Cascade utilization of exhaust gas and jacket water waste heat from an Internal Combustion Engine by a single loop Organic Rankine Cycle system

• Published in: Applied thermal engineering Vol. 107; pp. 218 - 226
• Main Authors: Ma, Jiacheng, Liu, Liuchen, Zhu, Tong, Zhang, Tao
• Format: Journal Article
• Language: English
• Published: Elsevier Ltd 25.08.2016
• Subjects: Cascade utilization; Internal Combustion Engine; Organic Rankine Cycle; Waste heat recovery; Internal Combustion Engine; Waste heat recovery; Cascade utilization; Organic Rankine Cycle
• ISSN: 1359-4311
• DOI: 10.1016/j.applthermaleng.2016.06.144

•A single loop ORC is proposed to recover the waste heat of exhaust and jacket water.•Energy analysis are conducted for establish the mathematical model.•System performance based on three working fluids is evaluated.•Heat exchanger performance under different part-load conditions is validated. This work presents the methodology of Internal Combustion Engine (ICE) waste heat recovery by an Organic Rankine Cycle (ORC) system. Though jacket waster heat is usually ignored due to its low temperature, the contained thermal energy is roughly the same as that of exhaust gas from an ICE with certain rated loads, which makes the recovery of this energy a subject of interest. The cascade utilization of exhaust gas and jacket water heat by single loop ORC systems is here investigated and compared with a system which only recovers exhaust gas heat.

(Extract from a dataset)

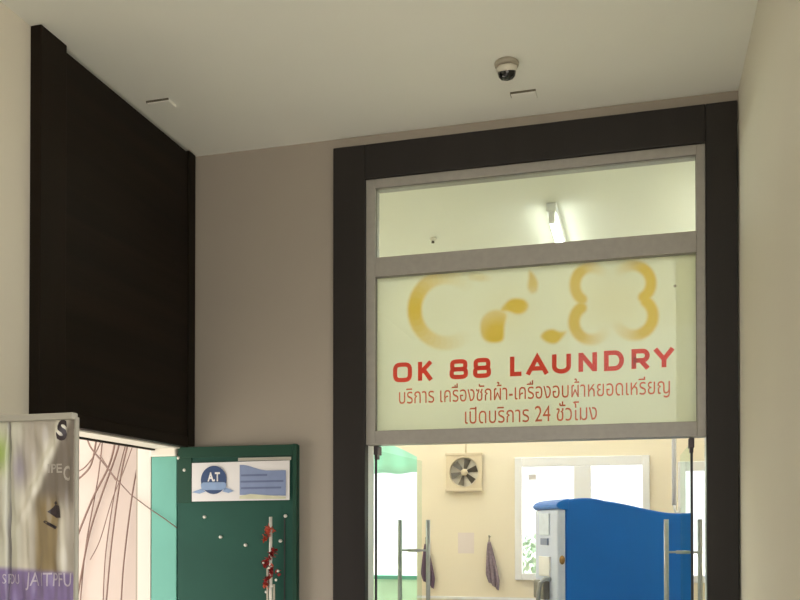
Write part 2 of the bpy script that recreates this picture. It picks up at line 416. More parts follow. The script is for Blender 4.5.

System performances are evaluated through thermal efficiency, waste heat recovery efficiency and improvement of ICE efficiency. Then the calculated heat exchanger capacity is validated under different ICE load conditions. Results show that the highest thermal efficiency (21.82%) can be reached by using R141b. The full recovery of exhaust gas heat yields the highest waste heat recovery efficiency (10.19%) and improvement of the ICE efficiency (14.23%). Preheaters and evaporators operated at high evaporating pressure may have a heat exchanger capacity which is lower than the calculated heat amount under ICE part-load conditions. It is therefore essential to validate the calculated heat exchanger capacity in real operating conditions.